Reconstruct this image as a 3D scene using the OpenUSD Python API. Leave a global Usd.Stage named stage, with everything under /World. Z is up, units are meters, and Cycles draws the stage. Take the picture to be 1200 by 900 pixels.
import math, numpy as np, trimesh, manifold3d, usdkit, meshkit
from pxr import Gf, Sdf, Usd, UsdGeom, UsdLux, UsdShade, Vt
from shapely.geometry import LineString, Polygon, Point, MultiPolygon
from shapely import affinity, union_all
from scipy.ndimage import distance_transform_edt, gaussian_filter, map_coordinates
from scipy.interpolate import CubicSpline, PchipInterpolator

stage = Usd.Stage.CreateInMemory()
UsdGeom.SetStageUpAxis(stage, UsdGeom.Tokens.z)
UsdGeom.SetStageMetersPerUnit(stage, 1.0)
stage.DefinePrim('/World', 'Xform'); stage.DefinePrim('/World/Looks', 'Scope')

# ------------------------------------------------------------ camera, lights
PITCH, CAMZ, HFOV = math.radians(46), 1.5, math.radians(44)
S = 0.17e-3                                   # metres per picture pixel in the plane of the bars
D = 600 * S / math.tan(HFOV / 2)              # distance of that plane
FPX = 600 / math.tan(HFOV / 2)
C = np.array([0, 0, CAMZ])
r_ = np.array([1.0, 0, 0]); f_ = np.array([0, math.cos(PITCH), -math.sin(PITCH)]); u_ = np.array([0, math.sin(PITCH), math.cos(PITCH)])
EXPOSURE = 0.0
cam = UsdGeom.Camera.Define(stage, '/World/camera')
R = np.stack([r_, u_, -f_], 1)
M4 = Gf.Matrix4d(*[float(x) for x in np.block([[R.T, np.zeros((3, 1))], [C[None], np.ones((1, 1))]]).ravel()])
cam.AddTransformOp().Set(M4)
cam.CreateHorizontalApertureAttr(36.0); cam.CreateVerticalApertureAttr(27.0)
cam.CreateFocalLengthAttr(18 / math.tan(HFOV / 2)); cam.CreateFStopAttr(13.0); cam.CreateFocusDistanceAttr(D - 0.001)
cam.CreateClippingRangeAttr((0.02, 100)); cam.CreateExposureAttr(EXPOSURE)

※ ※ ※

* [Task brief]:
Extract exactly the leading lines of the data, stopping at and including the line with "from scipy.interpolate import".

* [Exercise answer]:
Reconstruct this image as a 3D scene using the OpenUSD Python API. Leave a global Usd.Stage named stage, with everything under /World. Z is up, units are meters, and Cycles draws the stage. Take the picture to be 1200 by 900 pixels.
import math, numpy as np, trimesh, manifold3d, usdkit, meshkit
from pxr import Gf, Sdf, Usd, UsdGeom, UsdLux, UsdShade, Vt
from shapely.geometry import LineString, Polygon, Point, MultiPolygon
from shapely import affinity, union_all
from scipy.ndimage import distance_transform_edt, gaussian_filter, map_coordinates
from scipy.interpolate import CubicSpline, PchipInterpolator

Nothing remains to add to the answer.